Les travailleurs utilisent l’espace politique
Le résultat le plus important des développements en Égypte sont les nouvelles ouvertures permettant aux travailleurs de s’organiser et de résister.
Environ 4 000 travailleurs de l’usine Céramiques Cléopatre à Ain Sokhna, l’une des plus grandes usines au Moyen-Orient, ont fait un sit-in devant les bureaux du gouvernement de la ville de Suez pour protester contre les efforts de la compagnie pour revenir sur sa promesse de payer des bonis et de partager ses profits ainsi que sa suspension du transport gratuit vers l’usine. Le 22 mai, après une impasse de 12 jours, la direction s’est pliée aux revendications les travailleurs.

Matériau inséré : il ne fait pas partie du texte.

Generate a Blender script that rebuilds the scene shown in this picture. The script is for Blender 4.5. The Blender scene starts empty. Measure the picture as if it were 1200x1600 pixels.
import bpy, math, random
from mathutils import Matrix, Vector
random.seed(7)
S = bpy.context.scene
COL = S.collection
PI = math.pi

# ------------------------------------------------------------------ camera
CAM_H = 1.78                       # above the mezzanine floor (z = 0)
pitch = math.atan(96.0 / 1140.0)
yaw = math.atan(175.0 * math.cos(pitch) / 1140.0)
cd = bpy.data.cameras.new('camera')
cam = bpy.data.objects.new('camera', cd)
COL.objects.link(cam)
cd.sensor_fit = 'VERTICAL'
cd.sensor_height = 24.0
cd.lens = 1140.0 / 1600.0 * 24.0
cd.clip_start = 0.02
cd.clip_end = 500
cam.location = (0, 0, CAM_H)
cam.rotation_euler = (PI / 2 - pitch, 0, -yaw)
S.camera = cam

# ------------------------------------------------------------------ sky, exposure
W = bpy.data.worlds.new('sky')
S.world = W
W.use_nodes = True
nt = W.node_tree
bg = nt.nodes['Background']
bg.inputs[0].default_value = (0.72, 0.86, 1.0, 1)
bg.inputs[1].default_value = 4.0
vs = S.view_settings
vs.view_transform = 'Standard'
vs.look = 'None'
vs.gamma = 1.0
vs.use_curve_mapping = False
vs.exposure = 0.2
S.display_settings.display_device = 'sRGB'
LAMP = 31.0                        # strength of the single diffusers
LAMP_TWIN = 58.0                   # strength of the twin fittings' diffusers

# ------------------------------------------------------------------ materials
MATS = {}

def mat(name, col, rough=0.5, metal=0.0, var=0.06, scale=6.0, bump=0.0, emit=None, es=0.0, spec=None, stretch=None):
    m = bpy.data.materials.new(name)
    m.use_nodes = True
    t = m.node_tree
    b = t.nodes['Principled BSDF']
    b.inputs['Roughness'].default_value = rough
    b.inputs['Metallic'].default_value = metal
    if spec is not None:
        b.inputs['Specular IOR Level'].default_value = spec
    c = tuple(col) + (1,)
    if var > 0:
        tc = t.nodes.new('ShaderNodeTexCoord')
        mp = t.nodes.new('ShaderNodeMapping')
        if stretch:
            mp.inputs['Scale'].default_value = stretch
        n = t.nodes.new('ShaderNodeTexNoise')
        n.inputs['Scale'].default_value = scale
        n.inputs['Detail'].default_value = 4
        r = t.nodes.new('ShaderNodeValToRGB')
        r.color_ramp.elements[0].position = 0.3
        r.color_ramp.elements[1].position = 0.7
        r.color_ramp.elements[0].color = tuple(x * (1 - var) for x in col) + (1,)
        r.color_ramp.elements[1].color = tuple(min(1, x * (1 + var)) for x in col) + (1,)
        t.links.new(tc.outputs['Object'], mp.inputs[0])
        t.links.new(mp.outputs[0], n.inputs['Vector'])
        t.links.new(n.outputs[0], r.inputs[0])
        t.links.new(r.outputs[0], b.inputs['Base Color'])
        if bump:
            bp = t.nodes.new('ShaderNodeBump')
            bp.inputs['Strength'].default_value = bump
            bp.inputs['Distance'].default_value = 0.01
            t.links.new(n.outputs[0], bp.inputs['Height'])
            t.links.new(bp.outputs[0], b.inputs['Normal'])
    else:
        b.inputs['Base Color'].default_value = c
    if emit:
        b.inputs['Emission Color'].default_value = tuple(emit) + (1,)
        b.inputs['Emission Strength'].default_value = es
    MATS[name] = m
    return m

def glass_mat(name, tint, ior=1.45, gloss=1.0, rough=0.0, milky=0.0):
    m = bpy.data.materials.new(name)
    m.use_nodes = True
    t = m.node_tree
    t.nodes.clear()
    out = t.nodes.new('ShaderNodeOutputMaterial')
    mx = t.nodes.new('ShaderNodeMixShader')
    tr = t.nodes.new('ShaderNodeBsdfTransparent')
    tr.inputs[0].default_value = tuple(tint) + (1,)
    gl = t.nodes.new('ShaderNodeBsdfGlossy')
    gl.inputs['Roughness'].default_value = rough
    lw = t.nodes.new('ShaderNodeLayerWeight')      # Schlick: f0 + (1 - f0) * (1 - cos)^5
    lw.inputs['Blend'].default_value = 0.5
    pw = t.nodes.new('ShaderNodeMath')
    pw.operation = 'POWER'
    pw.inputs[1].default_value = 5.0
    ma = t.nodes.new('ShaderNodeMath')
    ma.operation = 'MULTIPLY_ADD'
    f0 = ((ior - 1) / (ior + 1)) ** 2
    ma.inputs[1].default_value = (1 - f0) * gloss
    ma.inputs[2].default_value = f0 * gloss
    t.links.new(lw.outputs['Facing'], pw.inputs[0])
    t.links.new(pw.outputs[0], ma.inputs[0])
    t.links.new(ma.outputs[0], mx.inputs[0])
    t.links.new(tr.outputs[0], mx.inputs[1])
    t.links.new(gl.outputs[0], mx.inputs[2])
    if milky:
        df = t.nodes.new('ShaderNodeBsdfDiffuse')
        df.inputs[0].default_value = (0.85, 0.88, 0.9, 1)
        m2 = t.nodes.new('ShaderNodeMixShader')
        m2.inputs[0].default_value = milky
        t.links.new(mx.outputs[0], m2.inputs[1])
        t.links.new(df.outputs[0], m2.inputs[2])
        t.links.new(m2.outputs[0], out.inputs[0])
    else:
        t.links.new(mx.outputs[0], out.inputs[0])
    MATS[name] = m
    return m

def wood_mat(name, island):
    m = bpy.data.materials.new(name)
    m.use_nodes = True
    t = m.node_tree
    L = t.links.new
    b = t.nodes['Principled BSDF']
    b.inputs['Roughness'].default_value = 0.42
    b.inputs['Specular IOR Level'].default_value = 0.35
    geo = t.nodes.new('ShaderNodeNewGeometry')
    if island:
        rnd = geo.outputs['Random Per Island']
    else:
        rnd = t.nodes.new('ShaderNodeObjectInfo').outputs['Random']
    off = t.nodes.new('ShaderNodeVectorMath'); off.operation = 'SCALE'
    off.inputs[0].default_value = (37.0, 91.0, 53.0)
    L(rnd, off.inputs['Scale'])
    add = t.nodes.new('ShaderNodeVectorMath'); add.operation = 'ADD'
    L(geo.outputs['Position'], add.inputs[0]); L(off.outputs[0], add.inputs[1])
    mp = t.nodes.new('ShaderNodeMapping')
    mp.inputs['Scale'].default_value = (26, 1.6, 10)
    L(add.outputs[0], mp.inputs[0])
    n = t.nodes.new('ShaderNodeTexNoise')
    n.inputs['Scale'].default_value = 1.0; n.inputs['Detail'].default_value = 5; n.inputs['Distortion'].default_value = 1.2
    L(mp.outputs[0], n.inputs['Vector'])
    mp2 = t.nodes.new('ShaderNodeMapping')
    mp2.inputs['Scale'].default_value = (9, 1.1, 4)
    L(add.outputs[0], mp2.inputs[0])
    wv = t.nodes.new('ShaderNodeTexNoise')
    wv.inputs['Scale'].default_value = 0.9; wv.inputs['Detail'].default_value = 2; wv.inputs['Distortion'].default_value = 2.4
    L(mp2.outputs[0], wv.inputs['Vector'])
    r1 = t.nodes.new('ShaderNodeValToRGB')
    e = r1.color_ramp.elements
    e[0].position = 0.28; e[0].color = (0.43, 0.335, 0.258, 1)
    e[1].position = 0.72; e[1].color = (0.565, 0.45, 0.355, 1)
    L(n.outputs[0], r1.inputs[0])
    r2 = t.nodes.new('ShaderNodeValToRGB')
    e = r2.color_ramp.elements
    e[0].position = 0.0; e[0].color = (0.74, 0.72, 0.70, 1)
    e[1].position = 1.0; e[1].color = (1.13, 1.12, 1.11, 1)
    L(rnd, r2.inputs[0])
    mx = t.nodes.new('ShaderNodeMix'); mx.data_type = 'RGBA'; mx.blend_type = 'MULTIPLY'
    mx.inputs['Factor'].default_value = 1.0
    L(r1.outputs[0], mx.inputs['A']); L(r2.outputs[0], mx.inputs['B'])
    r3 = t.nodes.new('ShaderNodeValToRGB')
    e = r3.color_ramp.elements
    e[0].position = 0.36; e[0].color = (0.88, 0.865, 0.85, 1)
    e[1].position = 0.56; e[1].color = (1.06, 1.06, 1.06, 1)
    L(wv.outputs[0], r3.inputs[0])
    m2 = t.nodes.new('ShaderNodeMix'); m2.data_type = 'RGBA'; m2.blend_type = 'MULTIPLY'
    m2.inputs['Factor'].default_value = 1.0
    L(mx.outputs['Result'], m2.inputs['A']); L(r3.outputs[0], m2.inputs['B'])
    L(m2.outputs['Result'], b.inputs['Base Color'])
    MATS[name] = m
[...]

Le 20 juin, des centaines de travailleurs de l’usine Toshiba El Araby ont bloqué la route entre le Caire et Alexandria pour dénoncer ce qu’ils ont décrit comme le refus de la société de compenser la famille d’un compagnon de travail mort électrocuté au travail.
Même les syndicats affiliés à la Fédération des syndicats égyptiens qui, financée par le gouvernement a fonctionné comme un soutien sûr du régime de Moubarak, se sont mobilisés. Des travailleurs membres de la FSÉ à l’usine de pneus Alexandria, propriété de la société italienne Pirelli, ont déclenché la grève le 10 juin.

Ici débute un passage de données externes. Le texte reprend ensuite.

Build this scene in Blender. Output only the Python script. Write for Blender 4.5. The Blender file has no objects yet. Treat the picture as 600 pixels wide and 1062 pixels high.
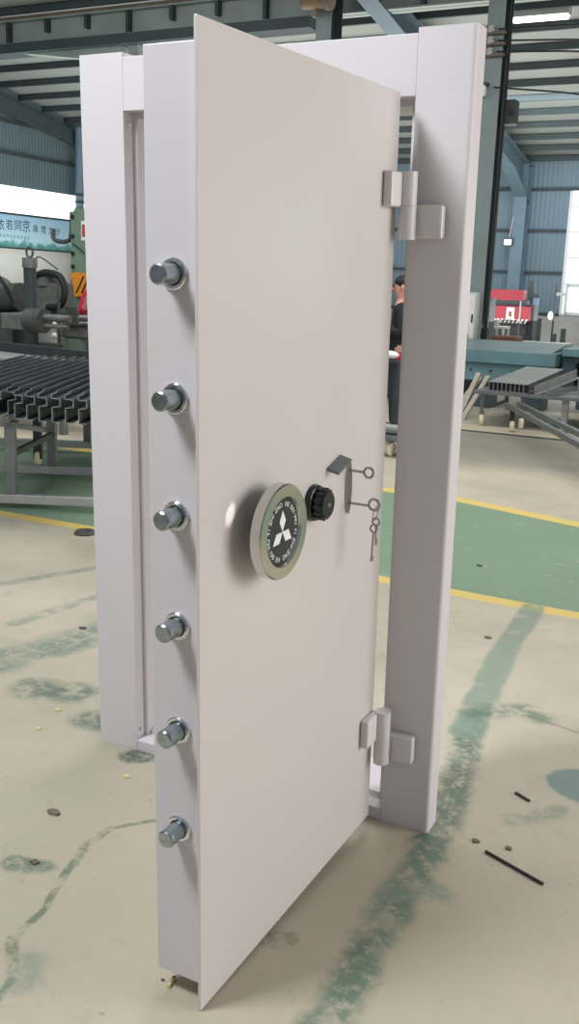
import bpy, bmesh, math, random
from mathutils import Vector, Matrix
random.seed(7)
SC = bpy.context.scene
COL = SC.collection
V = Vector

# ------------------------------------------------------------------ materials
def srgb(r, g, b):
    f = lambda c: (c / 12.92 if c <= .04045 else ((c + .055) / 1.055) ** 2.4)
    return (f(r / 255), f(g / 255), f(b / 255), 1)

def mat(name, col, rough=.5, metal=0., noise=0., nscale=20., bump=0., bscale=200., emit=0., spec=.5, coat=0.):
    m = bpy.data.materials.new(name); m.use_nodes = True
    nt = m.node_tree; b = nt.nodes['Principled BSDF']
    b.inputs['Base Color'].default_value = srgb(*col)
    b.inputs['Roughness'].default_value = rough
    b.inputs['Metallic'].default_value = metal
    b.inputs['Specular IOR Level'].default_value = spec
    b.inputs['Coat Weight'].default_value = coat
    tc = nt.nodes.new('ShaderNodeTexCoord')
    if noise:
        n = nt.nodes.new('ShaderNodeTexNoise'); n.inputs['Scale'].default_value = nscale; n.inputs['Detail'].default_value = 5
        nt.links.new(tc.outputs['Object'], n.inputs['Vector'])
        r = nt.nodes.new('ShaderNodeMapRange')
        r.inputs['From Min'].default_value = .3; r.inputs['From Max'].default_value = .7
        r.inputs['To Min'].default_value = 1 - noise; r.inputs['To Max'].default_value = 1 + noise * .6
        nt.links.new(n.outputs['Fac'], r.inputs['Value'])
        mx = nt.nodes.new('ShaderNodeVectorMath'); mx.operation = 'SCALE'
        mx.inputs[0].default_value = srgb(*col)[:3]
        nt.links.new(r.outputs['Result'], mx.inputs['Scale'])
        nt.links.new(mx.outputs['Vector'], b.inputs['Base Color'])
    if bump:
        n = nt.nodes.new('ShaderNodeTexNoise'); n.inputs['Scale'].default_value = bscale; n.inputs['Detail'].default_value = 2
        nt.links.new(tc.outputs['Object'], n.inputs['Vector'])
        bp = nt.nodes.new('ShaderNodeBump'); bp.inputs['Strength'].default_value = bump; bp.inputs['Distance'].default_value = .002
        nt.links.new(n.outputs['Fac'], bp.inputs['Height']); nt.links.new(bp.outputs['Normal'], b.inputs['Normal'])
    if emit:
        b.inputs['Emission Color'].default_value = srgb(*col); b.inputs['Emission Strength'].default_value = emit
    return m

def corrugated(name, col, axis, pitch, rough=.55):
    m = mat(name, col, rough, noise=.08, nscale=.6)
    nt = m.node_tree; b = nt.nodes['Principled BSDF']
    tc = nt.nodes.new('ShaderNodeTexCoord'); sp = nt.nodes.new('ShaderNodeSeparateXYZ')
    nt.links.new(tc.outputs['Object'], sp.inputs[0])
    a = nt.nodes.new('ShaderNodeMath'); a.operation = 'MULTIPLY'; a.inputs[1].default_value = 2 * math.pi / pitch
    nt.links.new(sp.outputs[axis], a.inputs[0])
    s = nt.nodes.new('ShaderNodeMath'); s.operation = 'SINE'; nt.links.new(a.outputs[0], s.inputs[0])
    p = nt.nodes.new('ShaderNodeMath'); p.operation = 'POWER'; p.inputs[1].default_value = 4
    nt.links.new(s.outputs[0], p.inputs[0])
    bp = nt.nodes.new('ShaderNodeBump'); bp.inputs['Strength'].default_value = .35; bp.inputs['Distance'].default_value = .03
    nt.links.new(p.outputs[0], bp.inputs['Height']); nt.links.new(bp.outputs['Normal'], b.inputs['Normal'])
    return m

M = dict(
    frame=mat('frame_paint', (212, 206, 209), .42, bump=.08, bscale=500, noise=.012, nscale=3),
    leaf=mat('door_paint', (208, 202, 199), .33, bump=.06, bscale=500, noise=.012, nscale=2),
    hinge=mat('hinge_paint', (214, 209, 208), .38),
    seal=mat('seam_dark', (92, 88, 90), .6),
    chrome=mat('chrome', (208, 206, 204), .18, 1),
    zinc=mat('zinc_pin', (172, 182, 185), .28, 1, noise=.25, nscale=60),
    collar=mat('collar_chrome', (228, 230, 232), .12, 1),
    black=mat('black_plastic', (22, 25, 28), .3, spec=.5),
    disc=mat('badge_black', (30, 33, 34), .45),
    white=mat('badge_white', (235, 235, 235), .5),
    nickel=mat('nickel_key', (165, 163, 160), .3, 1),
    gsteel=mat('grey_steel', (128, 132, 134), .42, .6, noise=.2, nscale=6),
    dsteel=mat('dark_steel', (70, 76, 80), .45, .5, noise=.25, nscale=5),
    barsteel=mat('folded_steel', (112, 118, 122), .42, .25, noise=.2, nscale=4),
    edge=mat('cut_edge', (165, 170, 172), .4, .5),
    lsteel=mat('light_steel', (170, 172, 170), .42, .4, noise=.15, nscale=6),
    cream=mat('cream_caster', (222, 214, 186), .6, noise=.1),
    tealbeam=mat('runway_paint', (150, 162, 158), .55, noise=.15, nscale=2),
    tealdark=mat('purlin_paint', (62, 74, 76), .6, noise=.15, nscale=3),
    rail=mat('rusty_rail', (112, 98, 90), .7, noise=.25, nscale=5),
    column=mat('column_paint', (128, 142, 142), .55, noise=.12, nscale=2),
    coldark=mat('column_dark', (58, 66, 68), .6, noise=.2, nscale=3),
    bluecol=mat('blue_column', (104, 126, 142), .6, noise=.1, nscale=2),
    rafter=mat('rafter_paint', (92, 112, 124), .6, noise=.1, nscale=2),
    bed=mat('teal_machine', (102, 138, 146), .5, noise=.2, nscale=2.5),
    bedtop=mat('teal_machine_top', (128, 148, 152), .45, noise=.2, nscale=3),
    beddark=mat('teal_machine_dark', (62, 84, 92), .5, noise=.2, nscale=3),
    red=mat('press_red', (138, 40, 54), .45, noise=.12, nscale=3),
    green=mat('machine_green', (112, 138, 118), .5, noise=.15, nscale=3),
    orange=mat('guard_orange', (232, 150, 40), .5, noise=.1),
    iron=mat('dark_iron', (82, 86, 84), .5, .2, noise=.35, nscale=7),
    iron2=mat('worn_iron', (122, 124, 120), .5, .2, noise=.35, nscale=9),
    cable=mat('black_cable', (30, 32, 34), .6),
    plasterlow=mat('wall_white', (205, 205, 198), .8, noise=.06, nscale=1.5),
    dado=mat('wall_dado', (178, 176, 172), .85, noise=.12, nscale=2.5),
    pane=mat('window_glow', (246, 250, 252), .4, emit=1.6),
    lampglow=mat('lamp_glow', (255, 253, 240), .4, emit=3.5),
    winframe=mat('window_frame', (222, 226, 226), .4),
    cab=mat('cabinet_grey', (200, 204, 202), .5, noise=.05),
    cabdark=mat('cabinet_dark_grey', (132, 138, 140), .5, noise=.1),  # plain darker grey
    banner=None,
    skin=mat('skin', (214, 160, 140), .55),
    jacket=mat('black_jacket', (30, 34, 40), .8, noise=.2),
    redcloth=mat('red_cloth', (200, 26, 62), .8, noise=.12),
    trousers=mat('dark_trousers', (56, 58, 62), .85, noise=.2),
    hair=mat('black_hair', (24, 22, 22), .6),
    wood=mat('worn_board', (176, 168, 156), .7, noise=.2, nscale=8),
    rust=mat('rust_brown', (120, 84, 66), .8, noise=.3, nscale=12),
    brass=mat('hoist_brown', (126, 104, 76), .55, noise=.25, nscale=9),
    insul=mat('porcelain', (190, 186, 182), .3),
    sheet=corrugated('roof_sheet', (138, 143, 139), 'X', .9),
    wallblue=corrugated('wall_sheet_far', (112, 134, 148), 'X', .22),
    wallteal=corrugated('wall_sheet_gable', (92, 110, 116), 'Y', .22),
    inktext=mat('banner_ink', (34, 58, 74), .7),
    butt=mat('butt_paper', (214, 200, 150), .8),
    chip=mat('paint_chip', (118, 108, 92), .9, noise=.3),
    chipg=mat('green_chip', (74, 98, 84), .9, noise=.3),
    pinklabel=mat('label_red', (190, 60, 60), .6),
)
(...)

La société a congédié cinq travailleurs par représailles, a dit au Militant un porte parole de la FSÉ dans un entretien téléphonique. « La société joue un sale jeu, », a-t-il dit.
Dans un communiqué envoyé au Militant en provenance de l’Italie, Pirelli a déclaré que les cinq travailleurs avaient été congédiés pour « leur rôle actif dans la promotion d’une grève illégale. » La société prétend que les revendications syndicales en faveur d’une assurance santé couvrant les familles et du paiement de frais de scolarité violent une entente selon laquelle aucune nouvelle revendication ne serait présentée pendant trois ans.
Le nombre de membres de la Fédération égyptienne des syndicats indépendants, qui est indépendante du gouvernement, a augmenté rapidement depuis l’expulsion de Hosni Moubarak.
Les paysans revendiquent aussi leur droit à la terre et à l’eau pour irriguer. Selon le New York Times, 10 pour cent des paysans égyptiens ont perdu leur ferme après l’adoption de la loi de 1992 qui a annulé la distribution des terres que le gouvernement de Gamal Abdel Nasser avait faite pendant les années 1960.
Le Times cite un exemple récent de cultivateurs à Fayoum qui ont repris les terres desquelles ils avaient été expulsés en 1997 par la famille Wali, un grand propriétaire.
Plus de 100 cultivateurs de Fayoum ont manifesté au Caire en mars pour exiger la libération de huit cultivateurs emprisonnés pour avoir prétendument volé des récoltes, a signalé Al Masry Al Youm. Le quotidien a aussi rapporté que des milliers de cultivateurs de trois villages du delta du Nil ont bloqué une autoroute en avril pour exiger que le gouvernement déverse de l’eau dans un canal.
Shadi, un porte-parole pour le Centre de la terre pour les droits humains au Caire, a écrit au Militant par courrier électronique que 50 nouvelles associations d’agriculteurs avaient été formées au cours de la dernière année et demie. Parmi les problèmes les plus importantes auxquels sont confrontés les cultivateurs, a-t-il dit, sont les dettes aux banques agricoles, la pénurie d’eau et l’accès à la terre.